Contohnya, misalkan anda menjual mesin penetas telur kapasitas kecil. Anggap
keuntungan usahanya hanya 10 ribu rupiah lah, persis seperti kasus teman saya
diatas. Setelah si konsumen tadi membeli mesin anda, dia pasti merasakan
manfaat produk anda kan?
Beberapa bulan kemudian, berikan penawaran
menarik kembali dengan versi yang lebih tinggi. Anda bisa
bilang, “Pak, ini ada mesin penetas telur yang kapasitasnya lebih banyak
lho. Lebih ngirit listriknya. Kapasitasnya juga lebih banyak. Kalau
dihitung-hitung, jatuhnya harga lebih murah pak.”Coba kalau anda tidak menerima
order yang kecil tadi. Bisa berabe kan?
2. Cross Sell
Anda menawarkan lebih dari yang konsumen cari. Siapa
dari anda yang pernah makan di restoran cepat saji seperti McDonald’s, KFC atau
Texas Chicken? Ketiga usaha waralaba tersebut punya jurus andalan,
yaitu cross sell, menawarkan produk lain setelah konsumen membeli produk
tertentu.
Anda ingin tahu seperti apa contoh cross
sell mereka?
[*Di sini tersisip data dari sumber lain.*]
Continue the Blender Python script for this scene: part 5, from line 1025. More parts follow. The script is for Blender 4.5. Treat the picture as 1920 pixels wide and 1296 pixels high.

Begini, jika anda hanya membeli ayam goreng saja, dengan
sigap pelayannya akan menawari anda “Kentangnya pak?”. Kemudian dia
menawarkan lagi “Es krimnya nggak sekalian pak?” Kemudian anda
ditawari lagi “Supnya pak? Hangat lho…”.
Dan hebatnya, menurut hasil survei pasar dari
pak Tung Desem Waringin, presentase keberhasilan teknik penawaran seperti
ini mencapai 70 hingga 80%. Dan biaya yang harus anda keluarkan, GRATIS!
Lha kalau anda ikut-ikutan menolak hasil penjualan yang kecil tadi, berapa lagi
omset tambahan yang harus anda lepas karena anda tidak mengambil order yang
kecil tadi?
Poinnya adalah, jangan pernah anda meremehkan konsumen
yang membeli sedikit atau keuntungan usaha yang anda dapat kecil. Yang penting
anda sudah tahu caranya memperbesar pembelian konsumen dari hasi penjualan
anda.
Sekarang, masihkah anda mau menyepelekan pembelian yang
sedikit atau order dengan keuntungan usaha yang sekilas terlihat mepet?